A Comparison of Approaches to Stepwise Regression Analysis for Variables Sensitivity Measurements Used with a Multi-Objective Optimization Problem

Abstract

Global sensitivity analysis can be used to identify and rank variables importance (sensitivities) for design objectives and constraints, where the solution space is sampled and a linear regression model is normally adopted in the stepwise manner. The relative importance of variables can be examined by three indicators: the order of variables entry into the linear regression model; the absolute values of the standardized regression coefficients or their rank transformation coefficients; and the size of the R2 changes (coefficient of determination) attributable to additional variables at each step. However, the robustness of the linear regression model constructed from a stepwise regression is related to the choice of procedure options, e.g. the set of samples and data formulation. Different procedure options could lead to different linear regression models, and therefore influence the indication of variables global sensitivities. Thus, this paper investigates the extent to which the procedure options of a stepwise regression can influence the indication of variables global sensitivities, measured by three different sensitivity indicators, for energy demand, capital costs and solution infeasibility, when using both the randomly generated samples and the biased solutions obtained at the start of a multi-objective optimization process (based on NSGA-II).

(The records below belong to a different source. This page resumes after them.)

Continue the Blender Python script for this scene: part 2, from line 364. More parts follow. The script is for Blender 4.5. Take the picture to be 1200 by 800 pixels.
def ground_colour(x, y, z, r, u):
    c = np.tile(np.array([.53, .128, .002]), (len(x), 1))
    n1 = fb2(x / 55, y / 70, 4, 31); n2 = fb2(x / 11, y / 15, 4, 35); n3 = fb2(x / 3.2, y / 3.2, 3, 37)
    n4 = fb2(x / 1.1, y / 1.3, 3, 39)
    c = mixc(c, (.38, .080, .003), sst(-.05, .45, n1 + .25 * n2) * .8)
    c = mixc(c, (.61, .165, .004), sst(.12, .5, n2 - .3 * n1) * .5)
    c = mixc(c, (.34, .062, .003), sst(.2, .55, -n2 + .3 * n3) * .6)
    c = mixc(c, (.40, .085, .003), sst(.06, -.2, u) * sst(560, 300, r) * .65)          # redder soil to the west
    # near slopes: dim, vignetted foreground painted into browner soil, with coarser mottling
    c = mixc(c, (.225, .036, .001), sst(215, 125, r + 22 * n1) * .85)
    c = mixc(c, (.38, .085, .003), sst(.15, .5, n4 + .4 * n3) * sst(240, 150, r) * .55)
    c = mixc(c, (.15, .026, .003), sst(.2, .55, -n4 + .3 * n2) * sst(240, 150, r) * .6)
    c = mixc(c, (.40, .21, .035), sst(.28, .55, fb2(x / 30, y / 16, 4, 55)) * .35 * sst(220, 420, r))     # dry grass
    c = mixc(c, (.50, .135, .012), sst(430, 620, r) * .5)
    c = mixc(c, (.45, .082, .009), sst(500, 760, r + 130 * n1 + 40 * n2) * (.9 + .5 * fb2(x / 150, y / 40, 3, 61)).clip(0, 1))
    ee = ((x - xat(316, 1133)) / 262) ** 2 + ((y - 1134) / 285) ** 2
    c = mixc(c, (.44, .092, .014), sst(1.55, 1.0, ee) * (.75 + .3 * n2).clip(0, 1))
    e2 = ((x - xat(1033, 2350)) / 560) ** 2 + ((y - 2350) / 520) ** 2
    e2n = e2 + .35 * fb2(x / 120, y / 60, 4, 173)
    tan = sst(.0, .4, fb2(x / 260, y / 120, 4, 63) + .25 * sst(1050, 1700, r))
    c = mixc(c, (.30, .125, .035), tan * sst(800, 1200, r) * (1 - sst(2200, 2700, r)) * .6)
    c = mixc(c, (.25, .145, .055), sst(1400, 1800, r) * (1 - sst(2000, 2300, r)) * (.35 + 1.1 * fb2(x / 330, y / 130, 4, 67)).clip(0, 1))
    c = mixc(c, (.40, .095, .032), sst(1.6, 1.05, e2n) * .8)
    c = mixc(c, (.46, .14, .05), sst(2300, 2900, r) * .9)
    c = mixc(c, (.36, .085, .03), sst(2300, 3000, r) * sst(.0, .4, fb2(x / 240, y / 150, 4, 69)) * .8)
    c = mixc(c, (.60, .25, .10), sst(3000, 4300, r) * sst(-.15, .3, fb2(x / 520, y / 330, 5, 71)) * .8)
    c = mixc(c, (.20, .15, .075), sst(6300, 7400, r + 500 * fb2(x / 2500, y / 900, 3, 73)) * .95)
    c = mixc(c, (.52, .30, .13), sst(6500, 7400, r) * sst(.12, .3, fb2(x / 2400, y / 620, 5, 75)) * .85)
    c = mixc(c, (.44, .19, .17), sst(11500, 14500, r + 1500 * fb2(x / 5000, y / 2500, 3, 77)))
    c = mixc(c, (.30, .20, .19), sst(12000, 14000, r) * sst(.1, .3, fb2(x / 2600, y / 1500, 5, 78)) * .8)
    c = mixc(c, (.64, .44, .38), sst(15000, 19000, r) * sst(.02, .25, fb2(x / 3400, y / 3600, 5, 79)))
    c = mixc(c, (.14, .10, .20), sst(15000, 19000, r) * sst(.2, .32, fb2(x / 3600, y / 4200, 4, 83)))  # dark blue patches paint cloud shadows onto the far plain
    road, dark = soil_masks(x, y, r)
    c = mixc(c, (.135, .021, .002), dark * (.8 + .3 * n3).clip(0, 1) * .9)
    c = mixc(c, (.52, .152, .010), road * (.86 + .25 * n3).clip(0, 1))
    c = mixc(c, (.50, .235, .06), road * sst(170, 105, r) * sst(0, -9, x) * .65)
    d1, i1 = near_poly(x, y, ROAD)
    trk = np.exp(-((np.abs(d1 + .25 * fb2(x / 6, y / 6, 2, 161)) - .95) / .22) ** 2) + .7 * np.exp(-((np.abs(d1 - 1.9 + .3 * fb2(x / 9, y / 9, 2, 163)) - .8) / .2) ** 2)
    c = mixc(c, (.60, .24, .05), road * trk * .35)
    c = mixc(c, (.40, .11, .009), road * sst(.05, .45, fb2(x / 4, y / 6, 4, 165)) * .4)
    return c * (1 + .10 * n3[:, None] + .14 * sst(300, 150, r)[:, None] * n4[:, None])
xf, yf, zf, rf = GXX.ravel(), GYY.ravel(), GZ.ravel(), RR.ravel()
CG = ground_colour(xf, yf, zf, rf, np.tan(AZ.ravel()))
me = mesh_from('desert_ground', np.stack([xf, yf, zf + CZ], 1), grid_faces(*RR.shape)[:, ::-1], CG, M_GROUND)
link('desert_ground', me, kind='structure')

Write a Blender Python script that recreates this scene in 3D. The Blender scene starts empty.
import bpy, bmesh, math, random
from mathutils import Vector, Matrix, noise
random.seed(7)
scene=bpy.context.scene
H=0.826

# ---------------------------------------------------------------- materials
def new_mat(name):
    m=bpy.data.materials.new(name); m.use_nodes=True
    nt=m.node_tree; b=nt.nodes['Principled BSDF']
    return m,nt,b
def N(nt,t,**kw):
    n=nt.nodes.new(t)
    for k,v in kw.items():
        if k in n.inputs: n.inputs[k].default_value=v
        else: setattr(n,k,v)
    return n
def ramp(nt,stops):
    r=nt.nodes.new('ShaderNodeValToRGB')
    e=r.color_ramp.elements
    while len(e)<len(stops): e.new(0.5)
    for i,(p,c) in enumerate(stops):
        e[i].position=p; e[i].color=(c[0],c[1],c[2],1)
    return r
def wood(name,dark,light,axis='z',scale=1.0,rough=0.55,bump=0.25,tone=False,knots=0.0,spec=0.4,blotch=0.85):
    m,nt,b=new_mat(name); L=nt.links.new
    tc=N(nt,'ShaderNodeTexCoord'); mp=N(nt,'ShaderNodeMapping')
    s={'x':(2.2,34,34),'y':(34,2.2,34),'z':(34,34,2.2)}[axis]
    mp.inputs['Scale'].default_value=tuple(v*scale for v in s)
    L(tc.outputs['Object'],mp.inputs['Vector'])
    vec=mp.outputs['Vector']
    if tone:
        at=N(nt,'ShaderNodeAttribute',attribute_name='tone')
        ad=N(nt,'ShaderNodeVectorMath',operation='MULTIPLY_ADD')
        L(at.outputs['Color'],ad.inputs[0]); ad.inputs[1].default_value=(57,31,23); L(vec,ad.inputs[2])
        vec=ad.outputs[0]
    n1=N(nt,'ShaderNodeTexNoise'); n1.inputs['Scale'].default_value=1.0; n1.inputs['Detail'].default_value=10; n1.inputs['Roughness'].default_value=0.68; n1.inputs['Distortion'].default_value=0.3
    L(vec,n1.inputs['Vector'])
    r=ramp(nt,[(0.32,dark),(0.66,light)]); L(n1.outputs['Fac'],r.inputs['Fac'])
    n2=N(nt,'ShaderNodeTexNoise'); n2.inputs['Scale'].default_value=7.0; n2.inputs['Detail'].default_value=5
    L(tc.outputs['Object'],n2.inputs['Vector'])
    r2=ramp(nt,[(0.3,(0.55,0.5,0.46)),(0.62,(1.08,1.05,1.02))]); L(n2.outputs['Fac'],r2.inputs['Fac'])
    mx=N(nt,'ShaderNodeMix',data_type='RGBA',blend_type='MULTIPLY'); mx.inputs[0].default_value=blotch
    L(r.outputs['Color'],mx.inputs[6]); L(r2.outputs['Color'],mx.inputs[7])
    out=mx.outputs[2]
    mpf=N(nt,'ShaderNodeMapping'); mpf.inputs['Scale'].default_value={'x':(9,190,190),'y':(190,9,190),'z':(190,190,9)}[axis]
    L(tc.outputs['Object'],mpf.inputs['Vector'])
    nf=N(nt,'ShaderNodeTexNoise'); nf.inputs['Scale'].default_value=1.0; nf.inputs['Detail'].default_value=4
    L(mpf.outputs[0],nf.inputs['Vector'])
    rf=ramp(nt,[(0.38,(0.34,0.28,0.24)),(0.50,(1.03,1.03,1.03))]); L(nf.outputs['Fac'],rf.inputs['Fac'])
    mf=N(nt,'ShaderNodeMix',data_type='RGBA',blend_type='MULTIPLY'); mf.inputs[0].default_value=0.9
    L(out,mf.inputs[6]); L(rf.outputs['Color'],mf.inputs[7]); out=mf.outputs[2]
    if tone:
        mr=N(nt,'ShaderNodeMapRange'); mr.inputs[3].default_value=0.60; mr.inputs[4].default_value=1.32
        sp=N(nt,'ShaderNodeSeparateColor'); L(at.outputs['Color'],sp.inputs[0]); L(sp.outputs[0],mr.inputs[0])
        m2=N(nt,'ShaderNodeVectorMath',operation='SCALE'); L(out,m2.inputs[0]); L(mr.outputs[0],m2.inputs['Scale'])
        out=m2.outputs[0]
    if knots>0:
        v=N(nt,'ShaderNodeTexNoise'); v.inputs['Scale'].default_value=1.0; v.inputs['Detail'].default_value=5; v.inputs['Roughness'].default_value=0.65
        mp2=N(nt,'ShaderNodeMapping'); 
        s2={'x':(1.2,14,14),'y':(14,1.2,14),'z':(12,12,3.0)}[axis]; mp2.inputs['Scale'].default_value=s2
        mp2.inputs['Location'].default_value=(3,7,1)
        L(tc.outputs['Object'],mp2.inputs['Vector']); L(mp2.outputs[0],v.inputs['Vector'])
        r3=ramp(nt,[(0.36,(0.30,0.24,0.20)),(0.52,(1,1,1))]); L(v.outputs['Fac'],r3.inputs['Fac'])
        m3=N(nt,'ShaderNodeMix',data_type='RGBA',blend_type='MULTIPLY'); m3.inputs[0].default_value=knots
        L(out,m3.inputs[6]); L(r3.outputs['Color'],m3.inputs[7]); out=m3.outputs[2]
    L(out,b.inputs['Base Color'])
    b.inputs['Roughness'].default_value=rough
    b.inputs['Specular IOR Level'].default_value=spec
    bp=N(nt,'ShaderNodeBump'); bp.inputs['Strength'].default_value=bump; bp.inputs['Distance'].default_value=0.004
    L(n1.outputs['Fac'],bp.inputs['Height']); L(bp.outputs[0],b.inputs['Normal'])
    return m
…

It concludes that the most important variables are always ranked on the top no matter the choice of procedure options, but it is better to adopt both the entry-orders of variables and their standardized (rank) regression coefficients or the contributions to R2 changes, to provide robust orderings of variables importance, for design objectives and constraints. Moreover, when the sample size is smaller, re-generated separate set of samples for sensitivity analysis can avoid misleading variables importance, especially for the variables ranked in the middle. Finally, to improve computational efficiency, this paper concludes that the first 100 solutions obtained from a multi-objective optimization can be used to perform global sensitivity analysis, to identify the important variables for design objectives.